Para saber mais - Mudança pensada desde o século 18
No século 18, o governo português já cogitava a possibilidade de transferir a capital do Brasil para o interior — medida defendida em outros momentos históricos. Ainda no Império, o patriarca da Independência, José Bonifácio, defendia a transferência da capital para a mineira Paracatu. Na República, o artigo 3º da Constituição Federal de 1891 determinou a demarcação do território para construção da futura capital do Brasil. Em 1892, o então presidente Floriano Peixoto instituiu a Comissão Exploradora do Planalto Central, por meio da Portaria 114-A. De 1892 a 1894, pesquisadores fizeram estudos científicos até então inéditos no Centro-Oeste, mapeando aspectos climáticos e topográficos, além de estudar a fauna, a flora, os cursos de rios e o modo de vida dos habitantes.

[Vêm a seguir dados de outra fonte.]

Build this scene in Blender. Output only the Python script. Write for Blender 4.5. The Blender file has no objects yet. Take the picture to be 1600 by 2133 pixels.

O chefe do grupo, Louis Cruls, voltou à região no segundo semestre de 1894 para concluir alguns estudos e definir a região exata de Brasília dentro dos 14,4 mil km2 demarcados pela comissão.
Memória - Índios e bandeirantes
Há quase 300 anos, os bandeirantes passaram pela primeira vez por onde hoje é Formosa, a 70 km do Plano Piloto. Depararam-se com uma comunidade indígena do povo Crixá. O encontro entre portugueses e nativos está descrito na expedição de Anhanguera, em 1722. No documento, porém, há relatos da presença de estrume de vaca naquelas terras, o que indicaria a passagem do homem branco, trazendo gado. A comprovação oficial dos primeiros não índios no local, por meio de papéis guardados em Portugal, data de 1739. Eles estabeleceram fazendas de criação de gado, atividade que ainda move a região. Somente em 1843, Formosa foi elevada à categoria de vila e passou a se chamar Vila Formosa da Imperatriz. Em 1877, virou município.